In the social sciences, the debate on 'differentialism' - the irreducibility of differences between human groups and its consequences for analysis, particularly as an impediment to the development of universally transposable concepts - recurs periodically.
The recognition of the 'right to difference' in the 1950s introduced a form of cultural relativism against the colonial and Westernist biases that marked the evolutionary approaches then prevalent in ethnology. However, while protesting against the idea of a hierarchy of cultures and societies, the social sciences have also tempered the idea of irreducible differences by demonstrating the mutual influences that mark cultural groupings, characterized by superimpositions and interconnections rather than by a formation in separate blocks.
This does not prevent the idea of differentialism from coming back, at regular intervals, often carried by nationalist political agendas claiming to evade obligations held to be universal, particularly in terms of respect for human rights. Obvious in history or geography, the mobilization of social sciences in the service of nationalist agendas also affects sociology, anthropology, or the study of international relations. In a distant echo of the notion of "Asian values", popularised in the political field during the 1990s and since fallen into desuetude, we have been witnessing, for example, for the past twenty years, the re-foundation of national or regional schools that intend to contribute to the emergence of alternative and nationally anchored conceptions of the various disciplines of the human and social sciences. These schools appear to be particularly active in the context of emerging states with a reformist and critical agenda of universalism, which is considered Western domination. They are often supported by academies that are active in the elaboration of an intellectual production that confers scientific legitimacy to national discourses, as is the case, for example, of the Chinese Academy of Social Sciences, the Institute of Social Sciences and Humanities of the Russian Academy of Sciences, or the Indian Social Sciences Academy.

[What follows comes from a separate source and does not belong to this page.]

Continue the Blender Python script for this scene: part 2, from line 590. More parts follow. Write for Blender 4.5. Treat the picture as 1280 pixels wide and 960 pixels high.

This call for papers is open to monographic and comparative works highlighting the evolution of social science production in different national contexts, the links between knowledge and power through the functioning of national academies of social sciences and the themes privileged by their publications, or the relationship maintained in different contexts with the debate on cultural differentialism on the one hand and political and scientific universalism on the other.
Proposals in English, French, or German, can be sent to the editorial office at programmesp@gmail.com.
Instructions for authors are provided in the attachment.
For articles: send a one-page text with a short biography by March 31st, 2023.
For reviews and cross-readings: send directly the text of 10-15,000 characters, with a short biography before May 15th, 2023.
For abstracts of recently defended theses: send a text of 10,000 characters, accompanied by a short biography before May 15th, 2023.